株式投資には期待値がプラスになる売買ルールを作る事が重要になります。それは期待値がプラスな行為を繰り返す事により、確率は収束し、安定的に利益を得られるようになるからです。そこで、期待値がプラスになる売買のルール作りのコツについて解説していきます。
期待値がプラスのルールとは?
コインを投げて、表が出るか裏が出るかを当てるゲームがあるとします。賭け金は100円で表が出れば120円になり、負ければ90円になるとします。この期待値は110円で、ゲームを繰り返す毎に10円の利益を見込めます。この時の様な状況を期待値がプラスと呼びます。
期待値はプラスでも、900円の元手があり、9連敗すると元手はたしかに失ってしまいますが、繰り返す毎に確率は収束していき、ゲーム毎に10円の利益がでるという事ができます。
株式は企業活動により利益をあげて、それを投資家に還元するといった仕組みなため、投機とは違い投資であり、期待値はプラスです。
しかし、上記のコインゲームの例で言っても、元手の900円を一括で賭けて、勝ったとしてもさらに元手を全て賭けるという事を繰り返していては、資産を全て失ってしまう確率の方が高いです。
さらに、賭け金が100円で、表が出れば110円になり、裏が出れば80円になるゲームであれば、期待値はマイナスです。この時でも、勝てる事もありますが、繰り返せば繰り返すほど確率は収束し、ゲーム毎に10円の損失を出してしまう事になってしまいます。
そこで、売買のルール作りでは、作ったルールは本当に期待値がプラスなのかを考察しなおす事と、そのルールを長期的に繰り返すルール作りが必要になります。
期待値がプラスなルールの例
期待値がプラスなルールは、投機から投資に近づける事が基本です。銘柄や商品の分散・時間の分散・資産の分散などの分散投資のルールがその例です。これらは分散すればするほど間違いなくリスクは下がり、期待値は上がります。
銘柄の分散の中でも、より効果の高い銘柄を選ぶ事も重要です。例えばバリュー株を購入する際には、PERとPBRが低く、ROEが高い銘柄を買うことによって割安な株式を購入する事ができます。

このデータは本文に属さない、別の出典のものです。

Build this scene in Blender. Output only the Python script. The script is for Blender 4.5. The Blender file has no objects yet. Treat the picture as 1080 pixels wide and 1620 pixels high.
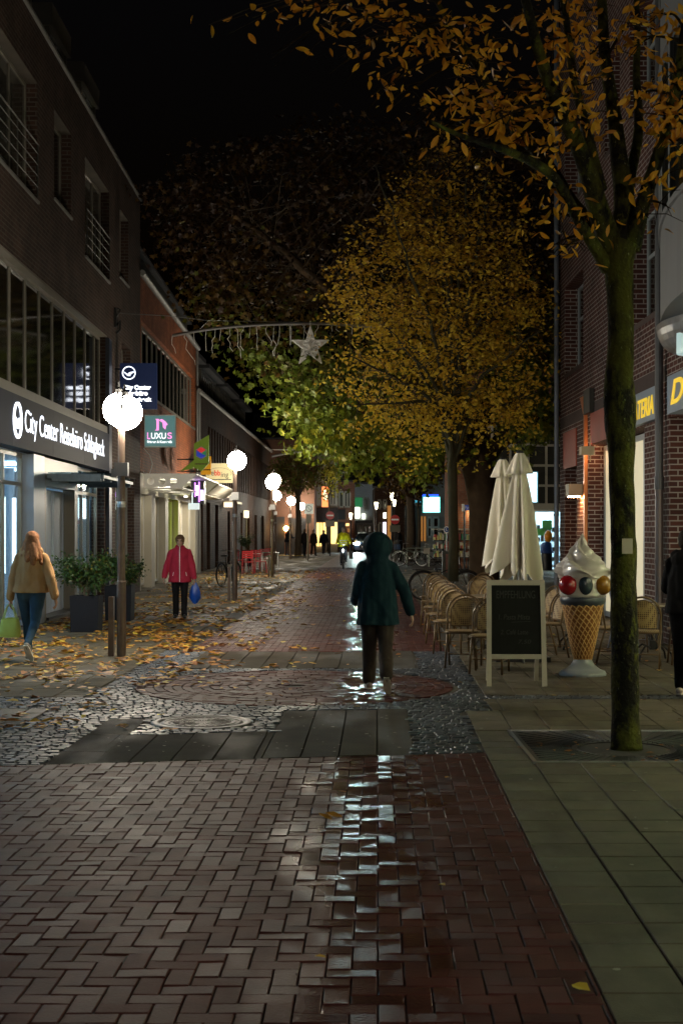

PERとPBRが低くROEが高い株式があっても、それよりもさらにPERとPBRが低くROEが高い安い株式があれば、その株式はより期待値が高いという事ができます。PERとPBRがいくら以下でROEがいくら以上というルールを予め作っておく事により、バリュー株を見つけても、焦って購入し、よりバリューな株式を見つけた時に購入できないという事をなくし、期待値を高める事ができます。
他にも損切りのルールなどもあります。これは予め10%株価が上昇したら買い、5%株価が減少したら売却するなどのルールを作っておく事です。このルールは時には定めない方が期待値を上げれる事もあります。自身が損切りをしっかりと行えるかを判断し、ルールを定めましょう。
手数料のルール作りもあります。手数料が0円であれば、売買を短期的に何も考えずに行った場合には、ゼロサムゲームであり、期待値はゼロ(プラスでもマイナスでも無い中間)となります。しかし、手数料が掛かるのであれば、その分期待値はマイナスになってしまいます。インカムゲインとキャピタルゲインを考え、どの位の時間と値動きがあったら売買を行うのかのルール作りを行いましょう。
最後に、税金のルール作りを解説します。株式は利益に対して20.315%の税金が掛かります。1年で100万円の利益があれば、20万3150円もの税金が引かれてしまいます。しかし、損益通算という制度もあります。
これは過去3年間遡って損失を利益と相殺できるというものです。例えば3年前30万の損失を出し、2年前にも30万円の損失を出し、1年前には40万円の損失を出していれば、今年100万円の利益確定を行えば、税金は相殺され0円になるというものです。
上記の例で今年100万円の利益確定を行わず、来年以降に持ち越せば、100万円の利益確定を行った時に20万3150円もの税金が掛かってしまいます。この様な場合には利益確定を行っても税金より購入手数料が安くなる事があります。その場合に株式を持ち続けたいのであれば一度売却し、買い戻す方が期待値を上げる事ができます。
購入する面でも、売却する面でも、購入手数料の面でも、税金の面でも、ありとあらゆるルールを作る事ができます。売買する度に、定めたルールは適正かを考察しなおしていけば、より良いルールに変えていく事ができます。